Jean-François Ducos et Jean-Baptiste Boyer-Fonfrède siégeaient à la Convention. Ils étaient de jeunes espoirs du parti de la Gironde, promis à de belles carrières si la lame de la guillotine ne les avaient écourtées : les carrières, et eux-mêmes, avec toute la chefferie girondine. Nous sommes en 1793, au commencement de la Grande Terreur.

Illustration - De l'esprit de parti…


Je pensais, en lisant le récit de leur chute et de leur mort [^2], à ces jeunes (ou moins jeunes) du PS qui ne cessent de fustiger leur parti, ses dirigeants et l’exécutif qui en est issu.
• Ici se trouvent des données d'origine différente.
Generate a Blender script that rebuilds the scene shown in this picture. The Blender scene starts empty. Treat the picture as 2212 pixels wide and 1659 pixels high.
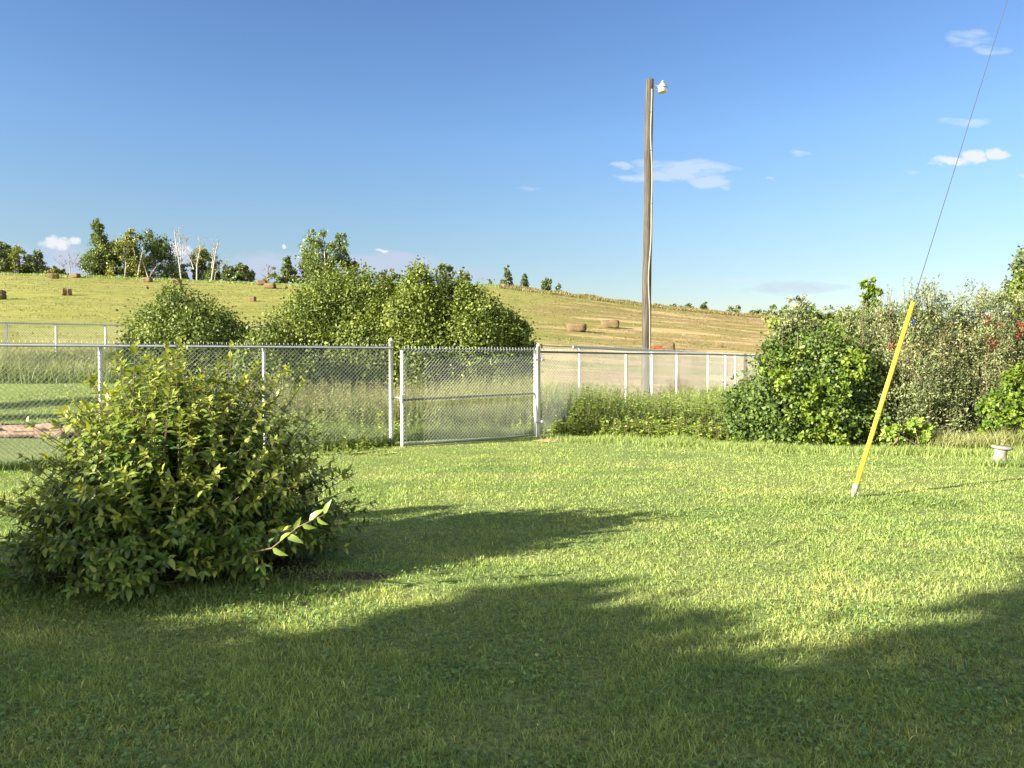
import bpy, math
import numpy as np
from mathutils import Vector
S = bpy.context.scene
COL = S.collection
R = math.radians
F, CX, CY, HZ = 1660.0, 1106.0, 829.5, 775.0      # photo measured on a 2212 x 1659 grid
CAMH = 1.6
PITCH = math.atan((CY - HZ) / F)

# ------------------------------------------------------------------ camera
cam = bpy.data.cameras.new('camera'); cam.lens = 36 * F / 2212; cam.sensor_width = 36
cam.clip_end = 5000; cam.clip_start = 0.05
camo = bpy.data.objects.new('camera', cam); COL.objects.link(camo)
camo.location = (0, 0, CAMH); camo.rotation_euler = (R(90) - PITCH, 0, 0)
S.camera = camo
S.render.resolution_x, S.render.resolution_y = 1024, 768
# ------------------------------------------------------------------ light
ELEV = R(21); AZ = R(27)                          # low evening sun from behind, left
LD = Vector((math.cos(AZ) * math.cos(ELEV), math.sin(AZ) * math.cos(ELEV), -math.sin(ELEV)))
sun = bpy.data.lights.new('sun', 'SUN'); sun.energy = 5.0; sun.angle = R(0.5); sun.color = (1.0, 0.89, 0.70)
suno = bpy.data.objects.new('sun', sun); COL.objects.link(suno)
suno.rotation_euler = LD.to_track_quat('-Z', 'Y').to_euler(); suno.location = (-30, -20, 30)
S.view_settings.view_transform = 'Standard'; S.view_settings.look = 'None'
S.view_settings.exposure = 2.3; S.view_settings.gamma = 1
# ------------------------------------------------------------------ world
W = bpy.data.worlds.new('World'); S.world = W; W.use_nodes = True
nt = W.node_tree; nt.nodes.clear()
def N(nt, t, **k):
    n = nt.nodes.new(t)
    for a, b in k.items():
        if a.startswith('i_'): n.inputs[a[2:].replace('_', ' ')].default_value = b
        else: setattr(n, a, b)
    return n
def math_(nt, op, a, b=None, c=None, clamp=False):
    n = nt.nodes.new('ShaderNodeMath'); n.operation = op; n.use_clamp = clamp
    for i, v in enumerate((a, b, c)):
        if v is None: continue
        if isinstance(v, (int, float)): n.inputs[i].default_value = v
        else: nt.links.new(v, n.inputs[i])
    return n.outputs[0]
def mixc(nt, fac, a, b, mode='MIX'):
    n = nt.nodes.new('ShaderNodeMix'); n.data_type = 'RGBA'; n.blend_type = mode
    for sck, v in ((n.inputs[0], fac), (n.inputs[6], a), (n.inputs[7], b)):
        if isinstance(v, (int, float)): sck.default_value = v
        elif isinstance(v, tuple): sck.default_value = (v + (1,))[:4]
        else: nt.links.new(v, sck)
    return n.outputs[2]
def ramp(nt, fac, stops, interp='LINEAR'):
    n = nt.nodes.new('ShaderNodeValToRGB'); cr = n.color_ramp; cr.interpolation = interp
    while len(cr.elements) < len(stops): cr.elements.new(0.5)
    for e, (p, c) in zip(cr.elements, stops):
        e.position = p; e.color = (c + (1,))[:4] if isinstance(c, tuple) else (c, c, c, 1)
    nt.links.new(fac, n.inputs[0]); return n.outputs[0]
sky = N(nt, 'ShaderNodeTexSky', sky_type='NISHITA', sun_disc=False, sun_elevation=ELEV,
        altitude=650, air_density=1.0, dust_density=0.3, ozone_density=2.2)
sky.sun_rotation = math.atan2(-math.cos(AZ), -math.sin(AZ))
tc = N(nt, 'ShaderNodeTexCoord')
sep = N(nt, 'ShaderNodeSeparateXYZ'); nt.links.new(tc.outputs['Generated'], sep.inputs[0])
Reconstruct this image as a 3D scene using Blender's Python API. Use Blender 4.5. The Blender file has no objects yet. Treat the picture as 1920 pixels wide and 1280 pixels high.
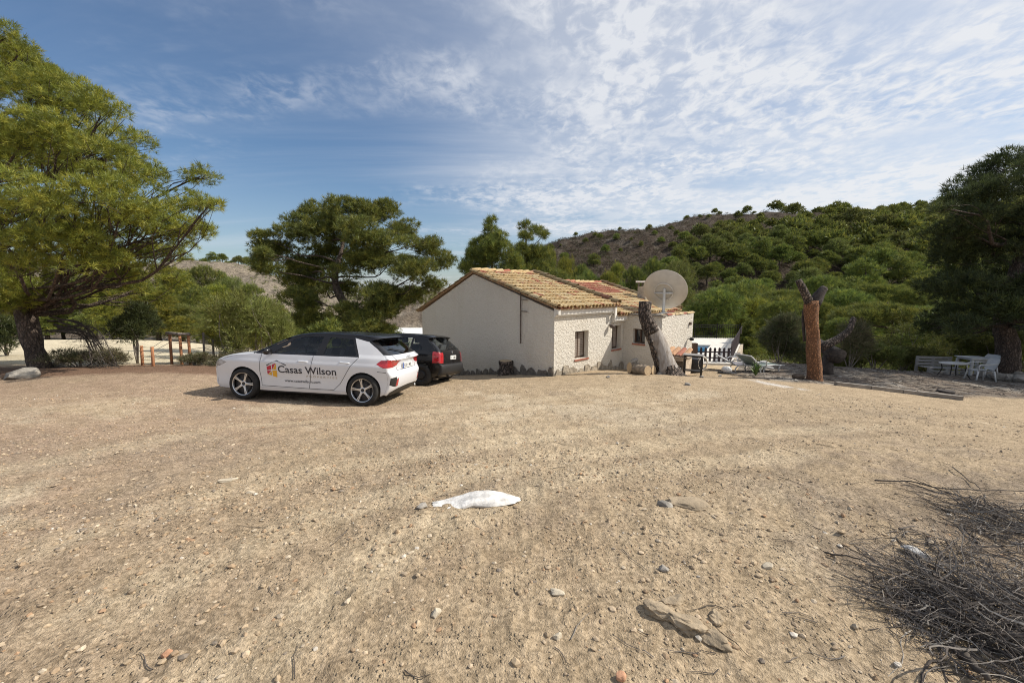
import bpy, bmesh, math, random
import numpy as np
from mathutils import Vector, Matrix
from mathutils.geometry import delaunay_2d_cdt

R = math.radians
scene = bpy.context.scene
COL = scene.collection
RNG = np.random.RandomState(7)
random.seed(7)

# ------------------------------------------------------------------ camera, sky, sun, exposure
CAM_Z = 1.65
PITCH = R(7.3)
FPX = 740.0                       # focal length in pixels of the 1920 px wide photograph
cam_data = bpy.data.cameras.new('camera')
cam_data.sensor_width = 36.0
cam_data.lens = 36.0 * FPX / 1920.0
cam_data.clip_start = 0.05
cam_data.clip_end = 20000
cam = bpy.data.objects.new('camera', cam_data)
cam.location = (0, 0, CAM_Z)
cam.rotation_euler = (R(90) - PITCH, 0, 0)
COL.objects.link(cam)
scene.camera = cam

SUN_AZ, SUN_EL = 85.0, 43.0       # azimuth from +Y towards +X
world = bpy.data.worlds.new('World')
scene.world = world
world.use_nodes = True
wt = world.node_tree
wt.nodes.clear()


class NT:
    """tiny node-tree writer"""
    def __init__(self, tree): self.t = tree
    def n(self, typ, **kw):
        nd = self.t.nodes.new(typ)
        for k, v in kw.items():
            if k == 'ins':
                for kk, vv in v.items():
                    if isinstance(vv, bpy.types.NodeSocket): self.t.links.new(vv, nd.inputs[kk])
                    else: nd.inputs[kk].default_value = vv
            else: setattr(nd, k, v)
        return nd
    def link(self, a, b): self.t.links.new(a, b)
    def math(self, op, a, b=None, c=None, clamp=False):
        nd = self.t.nodes.new('ShaderNodeMath'); nd.operation = op; nd.use_clamp = clamp
        for i, v in enumerate((a, b, c)):
            if v is None: continue
            if isinstance(v, bpy.types.NodeSocket): self.t.links.new(v, nd.inputs[i])
            else: nd.inputs[i].default_value = v
        return nd.outputs[0]
    def mix(self, fac, a, b, blend='MIX'):
        nd = self.t.nodes.new('ShaderNodeMix'); nd.data_type = 'RGBA'; nd.blend_type = blend
        for k, v in ((0, fac), (6, a), (7, b)):
            if isinstance(v, bpy.types.NodeSocket): self.t.links.new(v, nd.inputs[k])
            else: nd.inputs[k].default_value = v if k == 0 else (tuple(v) + (1,))[:4]
        return nd.outputs[2]
    def ramp(self, fac, lo, hi):
        nd = self.t.nodes.new('ShaderNodeMapRange'); nd.clamp = True; nd.interpolation_type = 'SMOOTHSTEP'
        self.t.links.new(fac, nd.inputs[0]); nd.inputs[1].default_value = lo; nd.inputs[2].default_value = hi
        return nd.outputs[0]
    def noise(self, vec, scale, detail=4, rough=.55, dist=0.0):
        nd = self.n('ShaderNodeTexNoise', ins={'Scale': scale, 'Detail': detail, 'Roughness': rough, 'Distortion': dist})
        if vec is not None: self.t.links.new(vec, nd.inputs['Vector'])
        return nd.outputs[0]


w = NT(wt)
sky = w.n('ShaderNodeTexSky', sky_type='NISHITA', sun_disc=False, sun_elevation=R(SUN_EL), sun_rotation=R(SUN_AZ),
          altitude=100, air_density=1.15, dust_density=0.9, ozone_density=1.6)
tc = w.n('ShaderNodeTexCoord')
sp = w.n('ShaderNodeSeparateXYZ', ins={0: tc.outputs['Generated']})
dx, dy, dz = sp.outputs
den = w.math('ADD', w.math('MAXIMUM', dz, 0.0), 0.10)
cu = w.math('DIVIDE', dx, den)
cv = w.math('DIVIDE', dy, den)
uv = w.n('ShaderNodeCombineXYZ', ins={0: cu, 1: cv, 2: 0.0}).outputs[0]
def mapped(rot, sc, off=(0, 0, 0)):
    return w.n('ShaderNodeMapping', ins={0: uv, 1: off, 2: (0, 0, R(rot)), 3: sc}).outputs[0]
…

Mais qui, au bord du Rubicon les séparant d’une gauche un peu plus présentable, sont incapables de faire mieux que d’y pêcher à la ligne.

Lamartine écrit ainsi que « Ducos et Fonfrède n’avaient partagé, à la Convention, ni la sagesse de Condorcet et Brissot, ni la modération de Vergniaud [^3] .Enthousiastes et fougueux comme la Montagne, ils avaient gourmandé souvent la mollesse révolutionnaire de leur parti. (…) Le geste et la parole de Danton les entraînaient. Il eût été leur chef si Vergniaud n’avaient pas existé. »

En quelque sorte, mutatis mutandis , on pourrait dire d’eux qu’ils étaient à l’époque tout à la fois les « Frondeurs » et le MJS de ce lamentable parti solférinien qui vient de donner à La Rochelle sa représentation annuelle.

Ils espéraient donc sauver leurs têtes, comme nos contestataires d’aujourd’hui pensent pouvoir (les mœurs étant moins brutales, ce sont les électeurs qui tranchent, pas la lame de la Veuve) conserver écharpes et mandats.

« Ils espéraient en secret que les Montagnards leur tiendraient compte au dernier moment de leurs opinions. Ils n’étaient coupables que de porter le nom de leur parti » , conclut joliment Lamartine.

C’est parfois bien coupable, et dangereux, de rester attaché à un clan qui a renié tous ses engagements.

[^2]: Histoire des Girondins, p.1566/67, Alphonse de Lamartine, préface de Mona Ozouf, Bouquins, Robert Laffont, 2498 p., 60 €.

[^3]: Trois des plus éminents représentants et chefs de la Gironde.